I dazi americani al 15% fanno tremare gli imprenditori italiani della chimica, specie perché arrivano in un momento già più che complesso, con il dollaro che fa le bizze. Evitare l’escalation dazi/contro-dazi è stata una priorità, anche perché fare la guerra commerciale non fa bene né a chi la subisce né a chi la scaglia, e tanto meno ai cittadini. Soprattutto in un settore onnipresente come quello della chimica.
Francesco Buzzella, presidente di Federchimica, non è per nulla fiducioso sull’accordo fra Stati Uniti e Unione Europea. Ricorda che il comparto chimico italiano esporta oltre 40 miliardi di euro e che gli Usa sono il quarto mercato di destinazione con quasi 3 miliardi. Tradotto: con dazi al 15%, gran parte di quei prodotti avrà serie difficoltà ad arrivare nel mercato americano con prezzi competitivi.
Il problema, avverte Buzzella, non è solo la chimica in sé, ma tutta la manifattura europea collegata. Se le esportazioni di manufatti rallentano, anche la chimica che li fornisce subisce il contraccolpo. E poi c’è quel piccolissimo dettaglio: la Cina, esclusa o penalizzata negli Usa, penserà bene di deviare le sue merci verso il mercato europeo. Indovinate un po’? Questo creerà un doppio danno all’Europa, con una pressione competitiva ancora più dura da sopportare.
Numeri alla mano, la quota cinese nell’import italiano di prodotti chimici è passata dal 6 al 16% tra il 2021 e il 2024, con un ulteriore aumento del 24% nei primi quattro mesi del 2025. Nel frattempo, la Cina ha fatto +26% nella produzione chimica globale, mentre la domanda mondiale cresce solo del 9%. Gli Stati Uniti, nel frattempo, si sono fermati a un modesto +3%, e l’Europa è crollata del 12%, con l’Italia addirittura all’11% in negativo.
E non è finita qui. Nei primi mesi del 2025, nonostante un anticipo degli acquisti per evitare i nuovi dazi, la produzione chimica europea ha continuato a calare dello 0,4% su base annua, con peggioramenti nei mesi più recenti. Dopo un 2024 deludente, che ha seguito una crisi già pesante nel 2022-2023, si assiste a una flessione prolungata, aggravata anche dalla persistente crisi energetica.
Naturalmente, la crisi energetica «avendo superato il peggio» continua comunque ad appesantire il settore, peggiorando il saldo commerciale e allargando la crisi a tutta la chimica europea. La Germania, primo produttore europeo, addirittura registra un calo del 19%. Quindi sì, incertezze e stop-and-go nell’acquisto rendono tutto più complicato e frenano le prospettive, con previsioni per il 2025 ancora negative, a -1,5%.

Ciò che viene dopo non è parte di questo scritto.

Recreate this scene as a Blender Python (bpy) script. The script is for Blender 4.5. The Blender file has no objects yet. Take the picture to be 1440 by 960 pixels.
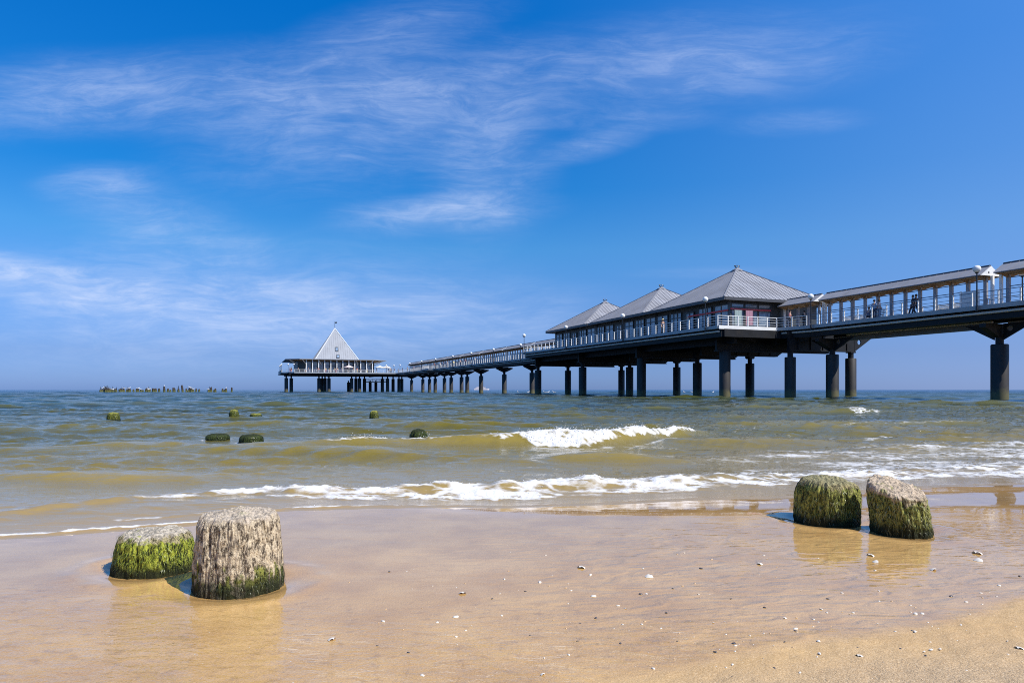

Secondo Buzzella, la ricetta per uscire dal vicolo cieco passa da nuovi accordi commerciali che spalanchino porte verso mercati alternativi. Ma soprattutto, serve una politica seria, italiana e ancor più europea, che sostenga la competitività industriale e una domanda interna più vivace. Altrimenti, siamo destinati a rimanere schiacciati da qualunque imprevisto esterno, senza margine di manovra.
La conclusione è spietata ma ovvia: senza un’industria robusta e competitiva, l’Europa rischia di essere relegata in un angolo, compromettendo non solo la sua prosperità, ma anche quei valori che tanto si vanta di difendere. E indovinate? I costi normativi sono diventati un altro macigno: oggi incidono per il 13% del fatturato, mentre nel 2004 erano appena il 4%. Una crescita esponenziale di burocrazia e regolamenti che non fa altro che rallentare ancora di più il settore.